Justice Terrence O’Donnell issued a concurring opinion to insist that the ruling is not about local home rule but rather that state’s right to enact laws relating to the “hours of labor, establishing a minimum wage, and providing for the comfort, health, safety, and general welfare’’ of all employees.

“Nothing more,’’ he wrote. “It is neither an expansion of language nor an undercutting of dual sovereignty.’’

But Chief Justice Thomas Moyer questioned the court’s reasoning in this case and a prior case involving the Sandusky County city of Clyde that upheld a state law preventing cities from prohibiting the carrying of concealed firearms into public parks.

“The balance struck in the Ohio Constitution between the officials of local government determining those issues that have no statewide application and the General Assembly determining issues of general public interest is now tipped dramatically against the authority of local elected officials under the new conception of home rule,’’ he wrote.

Justice Robert Cupp, of Lima, joined Justices O’Donnell, Paul Pfeifer, Evelyn Lundberg Stratton, and Maureen O’Connor in upholding the state law over the local ordinances. Justices Judith Lanzinger, of Toledo, joined Chief Justice Moyer in siding with the cities.
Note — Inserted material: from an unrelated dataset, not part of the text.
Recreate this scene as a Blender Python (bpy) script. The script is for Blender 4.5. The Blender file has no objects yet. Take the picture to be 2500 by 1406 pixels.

The 2006 state law prohibits cities from making residency a condition of employment. The law, however, does allow city residents to enact a requirement via the ballot box that employees live either in the county or an adjacent county.

Cities had maintained that having city employees live nearby, particularly those involved in public safety like police and firefighters, was crucial to a quick response by those employees.

Some 125 cities and 13 villages have some form of requirement in their charters, ordinances, or collective bargaining contracts. Toledo, Cleveland, Dayton, and Warren also had appeals pending in the court that were on hold pending a decision in this case. Toledo’s residency requirement has been watered down over time through its labor contracts.

In both Lima and Akron, local trial courts sided with the states only to be overturned by appeals courts that found the state law to be an overreach. The ruling was just the latest the court has issued related to the continuing battle between states and local home rule.